The way real estate agents earn commissions could see big changes if the U.S. Department of Justice has its way. It’s looking to level the playing field between home buyers and sellers when it comes to fees.
Home sellers traditionally pay the entire commission to their agent, and it’s decided in advance how much the buyers’ agent will be paid. The buying and selling agent evenly split the fee, which often is 5% to 6% of the sale price. On a $400,000 home, which is close to the national median, that would cost the seller $20,000 or more.
The Justice Department thinks that should change, according to a court filing on Thursday detailing its objections to a preliminary settlement in a Massachusetts antitrust lawsuit, and outlining its recommendations.
A group of home sellers in that case claimed that a rule for listings on a local Multiple Listing Service—a platform used by real estate agents to share data and listings—was “anticompetitive and causes sellers to pay artificially inflated, supra-competitive commission rates,” according to the complaint. The suit named the MLS Property Information Network and a number of national brokerages.
The Justice Department isn’t a party to the case—its filing is a ”statement of interest”—but it’s the first time it has spelled out how it thinks real estate commissions should be paid broadly—and it could influence or even direct the debate about broker commissions—which is playing out in courts across the U.S.
“This is the first time that the DOJ is really showing its hand, in terms of what changes it envisions are necessary to drive a more competitive market for brokerage commissions,” Ryan Tomasello, a KBW analyst following the court cases, said in an interview.

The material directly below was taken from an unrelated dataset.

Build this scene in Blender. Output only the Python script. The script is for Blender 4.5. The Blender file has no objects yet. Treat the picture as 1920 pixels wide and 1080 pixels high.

For now, the recommendations are simply that, “but they’re recommendations that carry a lot of weight,” Tomasello said.
The Justice Department wants “an injunction that would prohibit sellers from making commission offers to buyer brokers at all,” according to the filing. Such an injunction “would promote competition by empowering buyers to negotiate directly with their own brokers.”
MLS PIN declined to comment on the filing, citing pending litigation.
The filing also may signal the intention of federal officials to get more deeply involved. In a report published Thursday, Tomasello wrote that ”in our view, the language in the filing also alludes to the likelihood of the federal government intervening more aggressively to enforce these changes.”
The Massachusetts suit is one of several recent court cases challenging the way real estate brokers are paid, variously naming brokerages, MLSs, and the National Association of Realtors trade group as defendants, as Barron’s earlier reported. At the core of many of the court battles are guidelines that require a seller’s agent to advertise the commission their client is willing to pay to a buyer’s agent.
The National Association of Realtors has said the current compensation structure “benefits consumers and creates efficiency in the real estate market.” It has also said that a change that requires buyers to pay for their own broker would “push the dream of homeownership even further out of reach” for low- and middle-income home buyers.
(
News Corp,
which owns Barron’s, also owns Move, which operates real estate listings website Realtor.com under an agreement and trademark license with NAR.)
The Justice Department objected to the Massachusetts settlement, saying it would offer ”inadequate, cosmetic changes” to the way buyers’ agent commissions are determined. Making commission payments optional isn’t enough, officials wrote.
“As long as sellers can make buyer-broker commission offers, they will continue to offer ‘customary’ commissions out of fear that buyer brokers will direct buyers away from listings with lower commissions—a well-documented phenomenon known as steering,” according to the filing.
The Justice Department has been largely on the sidelines as it appeals a previous settlement with NAR over its commission practices. The result of that appeal is expected by the end of March, says KBW’s Tomasello.